Noni Olabisi: When Lightning Strikes

Noni Olabisi: When Lightning Strikes

Exhibition Dates: January 29 – March 28, 2026

Opening Reception: Saturday, February 7, 1 - 3PM

The Laband Art Gallery is delighted to present the first institutional exhibition to shine a light on the extraordinary and underrecognized career of Noni Olabisi (1954 -2022), an artist whose epic murals have become defining centerpieces in neighborhoods and communities in South Los Angeles.

Noni Olabisi: When Lightning Strikes includes more than 40 artworks created from 1984 to 2022 that honor Olabisi’s remarkable work as an artist, muralist, and mentor.
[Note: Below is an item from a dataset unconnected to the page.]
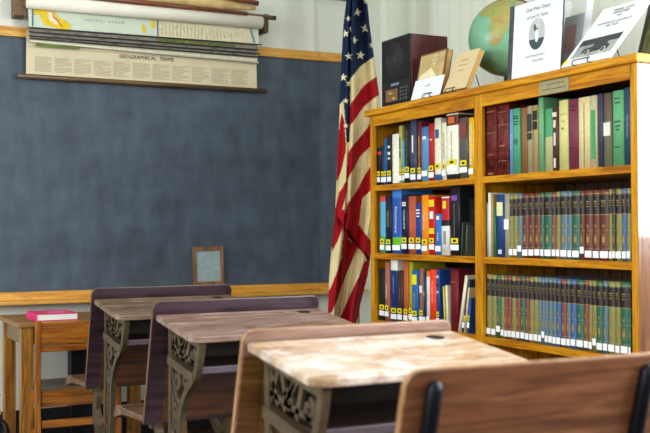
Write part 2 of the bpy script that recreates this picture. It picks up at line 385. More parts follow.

Olabisi is known for her bold and daring public artworks, particularly her three superlative hand-painted murals in Los Angeles: “Freedom Won’t Wait” (1992); “To Protect and Serve” (1995); and “Troubled Island” (2003). What unites all of her work—whether writ large on a wall or rendered on canvas—is Olabisi’s lifelong commitment to telling truthful stories of contemporary Black people as well as their forebears.  Indeed, she possessed a deep sense of pride in Black identity and infused her portraits ranging from Black leaders like Malcolm X to her beloved son, Oronde, and grandson, Jabari, with hope, dignity and joy.

Equally powerful was Olabisi’s desire to confront past and current conditions of racism affecting Black people through her art. She found her calling in her very first public commission (“Freedom Won’t Wait,” 1992) when she proposed to fill the entirety of a large concrete wall in South Los Angeles with vivid scenes depicting the contemporaneous trauma and anguish experienced by Black residents during the 1992 urban uprising in Los Angeles. Here, Olabisi’s visual language is as stunningly honest and passionate as it is painful.
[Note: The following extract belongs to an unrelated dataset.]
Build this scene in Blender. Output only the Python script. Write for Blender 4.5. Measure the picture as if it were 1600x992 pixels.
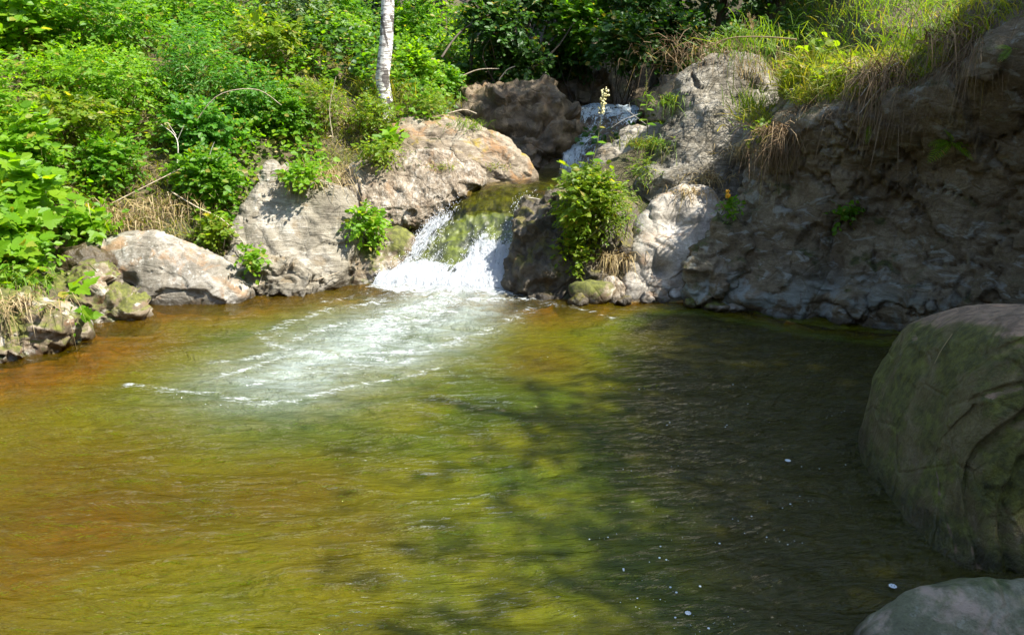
import bpy, bmesh, math, random
import numpy as np
from mathutils import Vector, Matrix

# ------------------------------------------------------------------ clear
for o in list(bpy.data.objects):
    bpy.data.objects.remove(o, do_unlink=True)
C = bpy.context.scene.collection
SC = bpy.context.scene
rad = math.radians

# ------------------------------------------------------------------ camera, sky, sun, exposure
CAM_H, PITCH, FPX = 2.0, rad(16.0), 1186.0
cam_d = bpy.data.cameras.new('camera'); cam = bpy.data.objects.new('camera', cam_d); C.objects.link(cam)
cam.location = (0, 0, CAM_H); cam.rotation_euler = (rad(90) - PITCH, 0, 0)
cam_d.sensor_fit = 'HORIZONTAL'; cam_d.sensor_width = 36.0; cam_d.lens = 36.0 * FPX / 1600.0
cam_d.clip_start = 0.05; cam_d.clip_end = 600
SC.camera = cam

SUN = Vector((0.52, -0.24, 0.80)).normalized()          # direction towards the sun
sun_d = bpy.data.lights.new('sun', 'SUN'); sun = bpy.data.objects.new('sun', sun_d); C.objects.link(sun)
sun_d.energy = 5.0; sun_d.angle = rad(0.55); sun_d.color = (1.0, 0.95, 0.86)
sun.location = (8, 2, 16); sun.rotation_euler = SUN.to_track_quat('Z', 'Y').to_euler()

world = bpy.data.worlds.new('World'); SC.world = world; world.use_nodes = True
wn = world.node_tree; wn.nodes.clear()
sky = wn.nodes.new('ShaderNodeTexSky'); sky.sky_type = 'NISHITA'; sky.sun_disc = False
sky.sun_elevation = math.asin(SUN.z); sky.sun_rotation = math.atan2(SUN.x, SUN.y)
bg = wn.nodes.new('ShaderNodeBackground'); bg.inputs['Strength'].default_value = 0.135
wo = wn.nodes.new('ShaderNodeOutputWorld')
wn.links.new(sky.outputs[0], bg.inputs[0]); wn.links.new(bg.outputs[0], wo.inputs[0])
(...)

The title of the exhibition—When Lightning Strikes—can be understood as a recognition of the everyday miracles Olabisi experienced and celebrated in her life as well as the hardship she suffered, particularly in childhood. Olabisi regarded her life’s path and, especially, her artistic virtuosity as emblematic of a higher calling. In addition to her defining use of bold red and black in her artwork as well as depictions of hands, birth, and seeds of renewal, Olabisi is most known for the yellow dot she nearly always positioned on her subjects’ forehead. In her artist statement, she shared, “The yellow dot in almost everything I paint is a representation of the sun…It is the giver of life and reflects our inner light and connectedness.”
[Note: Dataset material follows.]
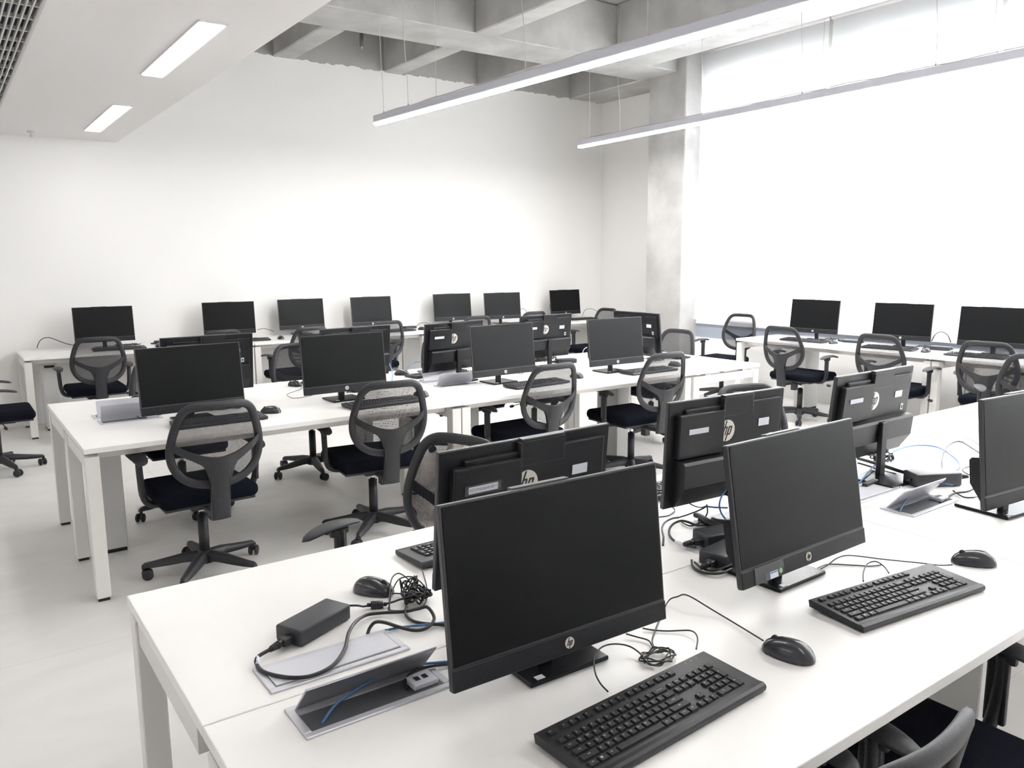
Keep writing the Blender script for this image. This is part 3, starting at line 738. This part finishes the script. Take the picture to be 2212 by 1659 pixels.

In 2022, while completing her first-ever artist residency at the Arts at Blue Roof in South Los Angeles, Noni Olabisi passed away unexpectedly. The body of work that she made at Blue Roof constituted a personal breakthrough for her and selections of these paintings are included in this show. As is the case throughout her career, Olabisi fully believed in her own personal mission even while she wasn’t seeking accolades. This exhibition seeks to give the artist much deserved recognition and honor how Olabisi moved through the world, striking a critically-minded and heart-centered balance that was uniquely her own. A publication is in the works and will be released in fall 2026.